Machine Breaker
Machine Breaker, Oregon
Winemaker/distiller Tad Seestedt’s Machine Breaker label is an inherently ephemeral project. The first
vintage produced under this label is from 2012, an outstanding Oregon vintage with a mid/late October harvest, perfect dry weather, and low yields. We can’t say for sure which vintage will be it’s last but as sure as vitis vinifera roots are candy to the invasive and deadly Phylloxera louse, Machine Breaker’s days are numbered. The label was conceived of as an homage to farmers that Tad works within the Eola-Amity Hills, to their ungrafted Pinot Noir vines, and to their ultimately doomed plight.
After years of working with the produce from three of the old-timers in the region Tad realized that consistently these older vines were producing the best, most complex and interestingly flavored fruit year after year. The common thread? Each of these vineyards were planted with vines on their original Pinot Noir rootstock under the belief that the common practice of grafting vitis vinifera vines onto vitis labrusca rootstock was unnecessary. It was thought that Oregon’s soils were and would be Phylloxera free! It’s now well known that Phylloxera is rampant and unstoppable and that these special vines will produce lower and lower yields until ultimately they will succumb.

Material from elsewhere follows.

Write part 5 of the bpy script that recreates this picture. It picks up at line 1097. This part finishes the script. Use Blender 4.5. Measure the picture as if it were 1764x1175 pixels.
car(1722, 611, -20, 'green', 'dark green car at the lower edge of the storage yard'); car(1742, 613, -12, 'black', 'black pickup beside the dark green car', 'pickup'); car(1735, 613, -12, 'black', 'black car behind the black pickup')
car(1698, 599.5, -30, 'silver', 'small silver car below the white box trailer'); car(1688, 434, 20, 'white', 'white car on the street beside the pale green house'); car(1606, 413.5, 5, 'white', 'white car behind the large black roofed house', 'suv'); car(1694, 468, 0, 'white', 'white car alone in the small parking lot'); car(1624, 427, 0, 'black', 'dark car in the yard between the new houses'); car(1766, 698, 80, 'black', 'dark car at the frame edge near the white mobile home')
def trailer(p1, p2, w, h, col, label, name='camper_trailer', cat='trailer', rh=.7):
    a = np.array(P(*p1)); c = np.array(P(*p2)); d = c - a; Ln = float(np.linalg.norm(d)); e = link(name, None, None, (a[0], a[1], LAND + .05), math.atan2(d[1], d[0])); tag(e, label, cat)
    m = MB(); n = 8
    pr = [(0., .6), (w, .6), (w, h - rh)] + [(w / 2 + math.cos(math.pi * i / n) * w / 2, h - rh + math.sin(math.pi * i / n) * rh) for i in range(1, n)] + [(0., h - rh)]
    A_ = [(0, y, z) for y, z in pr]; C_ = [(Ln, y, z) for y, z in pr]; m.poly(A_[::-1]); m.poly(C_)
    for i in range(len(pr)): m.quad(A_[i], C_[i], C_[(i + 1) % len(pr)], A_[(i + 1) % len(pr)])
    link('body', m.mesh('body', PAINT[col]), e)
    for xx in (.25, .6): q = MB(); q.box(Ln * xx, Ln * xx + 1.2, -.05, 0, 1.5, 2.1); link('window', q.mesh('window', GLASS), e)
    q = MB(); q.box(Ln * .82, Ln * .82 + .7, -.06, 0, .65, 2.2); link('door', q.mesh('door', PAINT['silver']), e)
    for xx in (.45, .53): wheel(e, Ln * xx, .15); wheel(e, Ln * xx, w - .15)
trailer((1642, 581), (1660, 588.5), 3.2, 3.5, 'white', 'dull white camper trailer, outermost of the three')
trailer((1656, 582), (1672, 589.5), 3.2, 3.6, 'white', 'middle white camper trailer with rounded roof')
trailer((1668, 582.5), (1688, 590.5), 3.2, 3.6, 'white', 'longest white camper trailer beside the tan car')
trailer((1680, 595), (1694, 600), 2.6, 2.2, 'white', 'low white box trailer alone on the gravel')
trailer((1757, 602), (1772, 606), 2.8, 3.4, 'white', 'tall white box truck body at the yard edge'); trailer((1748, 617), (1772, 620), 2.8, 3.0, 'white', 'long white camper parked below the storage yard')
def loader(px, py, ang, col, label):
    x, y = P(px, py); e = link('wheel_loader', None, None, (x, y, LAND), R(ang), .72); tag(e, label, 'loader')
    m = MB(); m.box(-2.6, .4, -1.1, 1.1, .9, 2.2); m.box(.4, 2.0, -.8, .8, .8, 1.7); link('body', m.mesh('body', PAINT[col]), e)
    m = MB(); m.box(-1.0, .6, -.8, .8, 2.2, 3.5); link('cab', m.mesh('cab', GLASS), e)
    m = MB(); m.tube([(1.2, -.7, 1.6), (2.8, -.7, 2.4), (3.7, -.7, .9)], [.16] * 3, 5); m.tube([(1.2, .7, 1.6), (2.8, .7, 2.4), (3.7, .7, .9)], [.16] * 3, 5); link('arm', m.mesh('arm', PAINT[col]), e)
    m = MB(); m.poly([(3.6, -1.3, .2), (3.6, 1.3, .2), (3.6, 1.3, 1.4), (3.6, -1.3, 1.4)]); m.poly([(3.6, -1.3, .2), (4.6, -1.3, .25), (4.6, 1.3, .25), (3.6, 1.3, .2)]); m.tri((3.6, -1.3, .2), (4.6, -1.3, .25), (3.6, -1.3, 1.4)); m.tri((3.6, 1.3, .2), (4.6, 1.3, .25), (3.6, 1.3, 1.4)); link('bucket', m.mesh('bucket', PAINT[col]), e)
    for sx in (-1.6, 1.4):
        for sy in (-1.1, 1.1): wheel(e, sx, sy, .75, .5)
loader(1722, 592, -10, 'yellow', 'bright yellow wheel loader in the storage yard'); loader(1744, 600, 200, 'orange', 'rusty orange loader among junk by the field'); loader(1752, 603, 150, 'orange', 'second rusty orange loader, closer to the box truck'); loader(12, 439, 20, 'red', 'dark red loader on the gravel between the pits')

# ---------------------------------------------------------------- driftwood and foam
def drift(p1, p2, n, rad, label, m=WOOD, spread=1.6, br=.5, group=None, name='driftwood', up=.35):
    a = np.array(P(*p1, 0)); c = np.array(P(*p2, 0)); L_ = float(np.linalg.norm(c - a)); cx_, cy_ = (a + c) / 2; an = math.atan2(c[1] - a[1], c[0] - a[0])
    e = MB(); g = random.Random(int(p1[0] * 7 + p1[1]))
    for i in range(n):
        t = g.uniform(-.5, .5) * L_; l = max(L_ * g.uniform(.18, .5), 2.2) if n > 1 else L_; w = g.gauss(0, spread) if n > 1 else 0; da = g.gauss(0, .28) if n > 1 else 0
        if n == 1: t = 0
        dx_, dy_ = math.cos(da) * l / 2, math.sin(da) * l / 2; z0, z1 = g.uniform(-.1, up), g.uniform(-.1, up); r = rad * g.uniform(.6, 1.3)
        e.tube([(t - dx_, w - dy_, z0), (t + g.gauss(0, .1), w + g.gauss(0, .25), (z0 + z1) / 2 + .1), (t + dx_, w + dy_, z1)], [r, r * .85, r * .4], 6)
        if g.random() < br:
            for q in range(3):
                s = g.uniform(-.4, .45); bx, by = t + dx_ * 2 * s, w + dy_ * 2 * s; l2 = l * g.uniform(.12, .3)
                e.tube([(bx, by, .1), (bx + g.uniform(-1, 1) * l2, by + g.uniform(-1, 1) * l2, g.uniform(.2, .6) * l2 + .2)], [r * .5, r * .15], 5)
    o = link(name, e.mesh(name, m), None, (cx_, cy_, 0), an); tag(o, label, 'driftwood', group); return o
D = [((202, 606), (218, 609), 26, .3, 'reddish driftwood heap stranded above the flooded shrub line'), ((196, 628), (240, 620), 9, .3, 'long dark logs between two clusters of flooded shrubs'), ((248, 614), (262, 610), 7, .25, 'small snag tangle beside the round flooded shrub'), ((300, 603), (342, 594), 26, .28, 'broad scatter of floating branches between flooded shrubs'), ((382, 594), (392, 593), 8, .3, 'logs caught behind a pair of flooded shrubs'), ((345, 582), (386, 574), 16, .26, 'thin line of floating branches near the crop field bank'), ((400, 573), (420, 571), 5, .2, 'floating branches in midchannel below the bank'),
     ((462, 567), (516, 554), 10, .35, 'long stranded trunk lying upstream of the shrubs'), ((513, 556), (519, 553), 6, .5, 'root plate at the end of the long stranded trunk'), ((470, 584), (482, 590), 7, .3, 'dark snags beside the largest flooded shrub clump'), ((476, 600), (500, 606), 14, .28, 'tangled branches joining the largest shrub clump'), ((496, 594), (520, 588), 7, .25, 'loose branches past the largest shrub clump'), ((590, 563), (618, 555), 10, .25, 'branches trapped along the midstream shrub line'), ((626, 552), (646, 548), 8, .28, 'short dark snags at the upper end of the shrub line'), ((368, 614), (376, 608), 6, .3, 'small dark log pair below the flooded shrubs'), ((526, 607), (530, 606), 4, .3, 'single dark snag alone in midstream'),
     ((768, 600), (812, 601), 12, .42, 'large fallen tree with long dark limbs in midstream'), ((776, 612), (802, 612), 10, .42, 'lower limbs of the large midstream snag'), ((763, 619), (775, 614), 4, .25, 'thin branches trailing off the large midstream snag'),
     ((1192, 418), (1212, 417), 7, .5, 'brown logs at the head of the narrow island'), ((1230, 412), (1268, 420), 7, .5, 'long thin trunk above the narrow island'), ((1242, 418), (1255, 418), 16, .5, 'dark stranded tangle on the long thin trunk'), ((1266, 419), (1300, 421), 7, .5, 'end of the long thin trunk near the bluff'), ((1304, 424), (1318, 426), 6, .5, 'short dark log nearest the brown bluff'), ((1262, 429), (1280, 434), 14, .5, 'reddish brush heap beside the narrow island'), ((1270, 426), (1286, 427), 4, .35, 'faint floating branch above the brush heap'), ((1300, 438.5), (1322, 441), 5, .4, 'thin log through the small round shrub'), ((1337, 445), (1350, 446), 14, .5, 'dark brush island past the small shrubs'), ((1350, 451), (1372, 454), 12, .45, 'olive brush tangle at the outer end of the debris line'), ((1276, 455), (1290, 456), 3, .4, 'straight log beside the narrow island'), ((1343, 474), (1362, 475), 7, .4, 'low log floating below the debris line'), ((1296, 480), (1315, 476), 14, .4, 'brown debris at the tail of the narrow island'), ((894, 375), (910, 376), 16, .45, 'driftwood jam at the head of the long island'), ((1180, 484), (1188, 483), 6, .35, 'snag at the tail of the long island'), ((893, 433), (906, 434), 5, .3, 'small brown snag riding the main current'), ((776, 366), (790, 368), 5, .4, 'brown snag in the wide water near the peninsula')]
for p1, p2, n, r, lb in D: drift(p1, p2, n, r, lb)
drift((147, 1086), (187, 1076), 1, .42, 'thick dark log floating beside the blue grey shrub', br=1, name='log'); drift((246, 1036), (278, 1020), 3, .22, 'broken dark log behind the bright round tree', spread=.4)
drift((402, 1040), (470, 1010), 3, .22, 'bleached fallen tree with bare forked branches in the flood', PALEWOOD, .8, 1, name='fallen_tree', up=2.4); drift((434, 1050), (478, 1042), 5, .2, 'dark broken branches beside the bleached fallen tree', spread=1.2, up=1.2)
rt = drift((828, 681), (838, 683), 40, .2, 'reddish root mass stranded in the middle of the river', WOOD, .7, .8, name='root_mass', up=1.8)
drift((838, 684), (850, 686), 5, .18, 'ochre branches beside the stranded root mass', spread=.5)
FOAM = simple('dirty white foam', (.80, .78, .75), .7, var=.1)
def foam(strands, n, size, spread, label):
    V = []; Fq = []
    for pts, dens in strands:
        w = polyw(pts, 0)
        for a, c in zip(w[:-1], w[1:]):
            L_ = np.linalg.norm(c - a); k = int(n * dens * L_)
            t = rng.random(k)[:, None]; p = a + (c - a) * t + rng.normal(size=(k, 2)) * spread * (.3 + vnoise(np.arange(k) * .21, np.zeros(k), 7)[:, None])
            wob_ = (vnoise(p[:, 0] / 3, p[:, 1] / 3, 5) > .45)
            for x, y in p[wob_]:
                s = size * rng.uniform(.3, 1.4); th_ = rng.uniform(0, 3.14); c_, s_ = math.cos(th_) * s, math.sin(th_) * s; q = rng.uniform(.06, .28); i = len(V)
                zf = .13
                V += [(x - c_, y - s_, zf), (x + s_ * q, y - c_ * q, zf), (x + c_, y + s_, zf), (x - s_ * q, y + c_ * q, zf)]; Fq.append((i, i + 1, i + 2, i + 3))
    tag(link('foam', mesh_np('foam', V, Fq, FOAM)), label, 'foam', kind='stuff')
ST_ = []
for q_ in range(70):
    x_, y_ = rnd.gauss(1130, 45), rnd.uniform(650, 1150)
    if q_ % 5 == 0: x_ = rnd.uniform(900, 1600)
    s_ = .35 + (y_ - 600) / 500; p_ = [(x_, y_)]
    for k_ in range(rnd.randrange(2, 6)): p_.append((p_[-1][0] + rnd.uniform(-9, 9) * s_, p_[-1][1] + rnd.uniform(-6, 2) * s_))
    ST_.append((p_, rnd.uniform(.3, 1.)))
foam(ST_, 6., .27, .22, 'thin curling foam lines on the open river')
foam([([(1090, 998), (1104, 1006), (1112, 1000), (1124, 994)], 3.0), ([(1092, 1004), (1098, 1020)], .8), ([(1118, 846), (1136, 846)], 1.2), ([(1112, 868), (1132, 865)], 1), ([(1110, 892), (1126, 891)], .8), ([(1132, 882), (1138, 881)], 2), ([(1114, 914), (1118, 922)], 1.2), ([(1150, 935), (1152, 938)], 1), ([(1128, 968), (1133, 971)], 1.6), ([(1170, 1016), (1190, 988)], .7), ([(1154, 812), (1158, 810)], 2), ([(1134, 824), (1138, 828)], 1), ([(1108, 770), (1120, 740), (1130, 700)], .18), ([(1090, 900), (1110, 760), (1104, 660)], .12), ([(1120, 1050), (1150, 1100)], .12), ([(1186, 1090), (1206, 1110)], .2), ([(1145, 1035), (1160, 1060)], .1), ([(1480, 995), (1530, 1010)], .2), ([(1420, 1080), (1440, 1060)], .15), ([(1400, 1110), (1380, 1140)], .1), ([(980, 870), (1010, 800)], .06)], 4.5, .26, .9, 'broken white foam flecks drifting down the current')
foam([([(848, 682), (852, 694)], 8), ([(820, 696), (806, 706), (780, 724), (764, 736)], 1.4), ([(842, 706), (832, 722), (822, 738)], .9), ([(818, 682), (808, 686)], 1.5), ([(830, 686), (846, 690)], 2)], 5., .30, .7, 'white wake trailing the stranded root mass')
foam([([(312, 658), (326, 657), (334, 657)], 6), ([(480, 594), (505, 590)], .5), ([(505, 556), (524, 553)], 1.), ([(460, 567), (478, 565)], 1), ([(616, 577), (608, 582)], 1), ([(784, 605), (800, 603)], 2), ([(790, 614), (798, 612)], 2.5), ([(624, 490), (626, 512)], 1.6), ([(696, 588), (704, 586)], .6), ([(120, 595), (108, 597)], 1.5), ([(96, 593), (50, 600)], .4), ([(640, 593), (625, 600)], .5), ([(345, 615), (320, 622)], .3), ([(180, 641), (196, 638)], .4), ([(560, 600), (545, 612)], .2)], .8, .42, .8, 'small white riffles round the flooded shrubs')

The derivation of the Machine Breaker name is a reference to the radical anti-technology Luddite movement of the early 19th century in England. As a protest against low wages, and job threatening technology in the textile industry in Nottingham, workers began smashing the stocking frames that threatened to displace the jobs of traditional hand knitters. The Luddite movement spread throughout England and became a general form of protest against unemployment and low wages and throughout the country workers would smash the tools of their trades in factories
So let’s raise a glass to these modern Luddite farmers of Oregon who eschewed technological practices in search of a purer connection to the earth.